Especially in this moment, when we are all separated and communicating virtually, I think this process of talking to each other and working together is important. I would therefore strongly encourage you to try to find people you like to work with. Talk to me and to Sophia, but also talk to each other. Talk in Slack in the open channels, and then direct message someone if you want to have a one-on-one conversation. Think of someone you liked working with in class, and DM them on Slack. Either text through Slack, or make a call (which you can also do on Slack, just click on the person’s name). Put your profile picture up on Slack, so that someone who remembers working with you from class, but who doesn’t recall your name, can find you.

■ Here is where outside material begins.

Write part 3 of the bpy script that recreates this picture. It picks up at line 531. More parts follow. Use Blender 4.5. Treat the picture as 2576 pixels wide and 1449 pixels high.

To give you an idea of what collaboration among math professionals is like, I’d like you to read the article I have linked below. Coincidentally, it also happens to be about the subject of our course! The type of topology that the people described in the article are doing is an outgrowth of what is in Shape of Space. (There was a mathematician working in the 1970s, Bill Thurston, who brought in a lot of new ideas. Jeffrey Weeks, the author of Shape of Space, was his student; many of the people described in the article are either Thurston’s students, or students of his students, or students of students of students. I’ll say more about this later!)

Click on the image to go to the article!

What next?

Well, that was all more than I had started out intending to say! In the next lectures, I’ll get back to the specifics of the torus and the cylinder, make some hints for the problems, talk about intrinsic vs. extrinsic geometry, and introduce the Möbius strip and Klein bottle.